▸ WHAT IS NEEDED: Print the first line of the material below and each line after it, exactly as written, ending with the line that contains "C = S.collection".

+++

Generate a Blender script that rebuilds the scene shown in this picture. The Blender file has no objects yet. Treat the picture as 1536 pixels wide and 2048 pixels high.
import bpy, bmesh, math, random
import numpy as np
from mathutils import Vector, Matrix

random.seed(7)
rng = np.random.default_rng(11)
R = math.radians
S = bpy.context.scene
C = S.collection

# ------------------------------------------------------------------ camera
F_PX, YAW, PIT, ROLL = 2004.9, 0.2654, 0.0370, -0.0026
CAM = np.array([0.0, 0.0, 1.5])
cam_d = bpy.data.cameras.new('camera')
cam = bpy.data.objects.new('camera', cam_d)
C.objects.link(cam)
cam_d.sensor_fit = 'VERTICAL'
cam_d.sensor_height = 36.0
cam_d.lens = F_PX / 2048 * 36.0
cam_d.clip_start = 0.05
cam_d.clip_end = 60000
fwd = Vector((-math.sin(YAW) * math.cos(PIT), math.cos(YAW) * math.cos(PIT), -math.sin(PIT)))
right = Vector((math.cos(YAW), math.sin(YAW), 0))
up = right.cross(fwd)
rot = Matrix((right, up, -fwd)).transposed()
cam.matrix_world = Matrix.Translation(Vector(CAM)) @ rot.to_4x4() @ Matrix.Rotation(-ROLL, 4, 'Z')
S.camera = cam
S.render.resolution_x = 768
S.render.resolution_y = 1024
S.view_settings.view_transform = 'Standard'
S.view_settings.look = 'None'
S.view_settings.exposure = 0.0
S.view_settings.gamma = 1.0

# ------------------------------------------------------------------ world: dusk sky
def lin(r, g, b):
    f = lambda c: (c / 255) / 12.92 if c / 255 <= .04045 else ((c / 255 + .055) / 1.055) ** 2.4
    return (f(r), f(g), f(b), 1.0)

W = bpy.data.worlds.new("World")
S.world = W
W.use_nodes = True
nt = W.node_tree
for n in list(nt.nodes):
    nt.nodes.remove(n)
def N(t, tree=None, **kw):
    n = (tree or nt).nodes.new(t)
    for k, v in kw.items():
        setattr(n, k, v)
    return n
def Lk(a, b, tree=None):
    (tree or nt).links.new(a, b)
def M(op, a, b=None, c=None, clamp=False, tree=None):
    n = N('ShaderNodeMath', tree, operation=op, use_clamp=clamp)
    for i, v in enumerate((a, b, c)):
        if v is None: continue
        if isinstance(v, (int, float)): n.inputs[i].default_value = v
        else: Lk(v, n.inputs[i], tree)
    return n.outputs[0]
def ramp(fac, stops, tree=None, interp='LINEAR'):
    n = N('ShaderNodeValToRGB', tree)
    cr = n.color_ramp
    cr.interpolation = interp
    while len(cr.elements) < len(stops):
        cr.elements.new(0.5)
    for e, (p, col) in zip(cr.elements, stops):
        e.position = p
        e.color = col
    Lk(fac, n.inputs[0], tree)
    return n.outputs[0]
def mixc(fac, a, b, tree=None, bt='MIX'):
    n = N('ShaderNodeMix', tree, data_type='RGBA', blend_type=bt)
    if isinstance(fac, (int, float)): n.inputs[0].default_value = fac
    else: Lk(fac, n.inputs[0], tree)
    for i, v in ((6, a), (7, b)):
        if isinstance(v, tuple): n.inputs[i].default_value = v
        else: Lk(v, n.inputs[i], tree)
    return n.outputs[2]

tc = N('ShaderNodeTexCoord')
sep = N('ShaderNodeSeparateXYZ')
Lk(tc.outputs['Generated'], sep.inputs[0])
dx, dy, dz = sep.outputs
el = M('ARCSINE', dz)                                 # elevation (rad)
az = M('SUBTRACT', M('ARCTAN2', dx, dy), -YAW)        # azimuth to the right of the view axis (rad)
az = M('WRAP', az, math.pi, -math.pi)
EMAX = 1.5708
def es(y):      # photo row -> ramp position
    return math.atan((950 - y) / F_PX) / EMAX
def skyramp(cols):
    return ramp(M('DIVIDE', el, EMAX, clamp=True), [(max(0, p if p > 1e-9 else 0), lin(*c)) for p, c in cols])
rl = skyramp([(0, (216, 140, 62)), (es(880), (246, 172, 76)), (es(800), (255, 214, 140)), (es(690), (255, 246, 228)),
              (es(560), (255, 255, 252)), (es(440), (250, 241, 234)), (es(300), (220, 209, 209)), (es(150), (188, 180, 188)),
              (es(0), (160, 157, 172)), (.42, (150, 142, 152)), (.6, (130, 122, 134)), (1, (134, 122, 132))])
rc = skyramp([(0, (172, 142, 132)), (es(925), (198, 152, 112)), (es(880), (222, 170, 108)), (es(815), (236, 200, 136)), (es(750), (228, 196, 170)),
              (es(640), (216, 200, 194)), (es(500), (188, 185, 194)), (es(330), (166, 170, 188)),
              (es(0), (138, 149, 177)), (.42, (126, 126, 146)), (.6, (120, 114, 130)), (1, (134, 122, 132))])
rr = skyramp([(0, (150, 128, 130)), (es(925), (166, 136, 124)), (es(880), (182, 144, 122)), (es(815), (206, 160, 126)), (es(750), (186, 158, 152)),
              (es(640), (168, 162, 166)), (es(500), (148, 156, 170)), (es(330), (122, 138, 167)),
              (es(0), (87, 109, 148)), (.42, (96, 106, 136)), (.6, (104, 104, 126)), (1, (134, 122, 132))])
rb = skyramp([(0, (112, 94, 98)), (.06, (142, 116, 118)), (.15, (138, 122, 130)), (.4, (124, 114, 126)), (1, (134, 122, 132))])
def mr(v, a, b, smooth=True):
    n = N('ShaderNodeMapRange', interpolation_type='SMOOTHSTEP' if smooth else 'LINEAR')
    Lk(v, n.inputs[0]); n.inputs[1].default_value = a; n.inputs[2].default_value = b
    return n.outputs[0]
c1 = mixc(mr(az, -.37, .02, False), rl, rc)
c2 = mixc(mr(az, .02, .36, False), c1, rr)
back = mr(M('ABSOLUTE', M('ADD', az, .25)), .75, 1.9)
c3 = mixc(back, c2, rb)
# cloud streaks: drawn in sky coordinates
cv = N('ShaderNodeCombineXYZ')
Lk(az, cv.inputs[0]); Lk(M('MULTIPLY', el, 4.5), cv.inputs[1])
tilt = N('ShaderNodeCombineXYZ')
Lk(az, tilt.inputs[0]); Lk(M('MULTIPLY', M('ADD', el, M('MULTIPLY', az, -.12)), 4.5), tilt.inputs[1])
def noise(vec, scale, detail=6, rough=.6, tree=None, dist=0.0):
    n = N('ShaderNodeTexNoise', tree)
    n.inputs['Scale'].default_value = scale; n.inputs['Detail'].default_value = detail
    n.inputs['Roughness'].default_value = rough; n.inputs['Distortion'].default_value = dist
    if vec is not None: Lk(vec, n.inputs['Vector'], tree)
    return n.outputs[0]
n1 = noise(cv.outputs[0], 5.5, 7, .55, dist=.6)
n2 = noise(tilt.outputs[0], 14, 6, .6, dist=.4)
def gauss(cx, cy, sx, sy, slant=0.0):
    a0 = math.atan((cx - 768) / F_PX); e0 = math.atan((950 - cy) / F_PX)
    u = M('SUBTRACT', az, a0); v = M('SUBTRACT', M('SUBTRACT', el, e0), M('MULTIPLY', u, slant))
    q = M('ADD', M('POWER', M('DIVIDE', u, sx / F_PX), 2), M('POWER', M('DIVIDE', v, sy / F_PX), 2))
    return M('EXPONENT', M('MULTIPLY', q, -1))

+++

▸ TASK RESULT:
Generate a Blender script that rebuilds the scene shown in this picture. The Blender file has no objects yet. Treat the picture as 1536 pixels wide and 2048 pixels high.
import bpy, bmesh, math, random
import numpy as np
from mathutils import Vector, Matrix

random.seed(7)
rng = np.random.default_rng(11)
R = math.radians
S = bpy.context.scene
C = S.collection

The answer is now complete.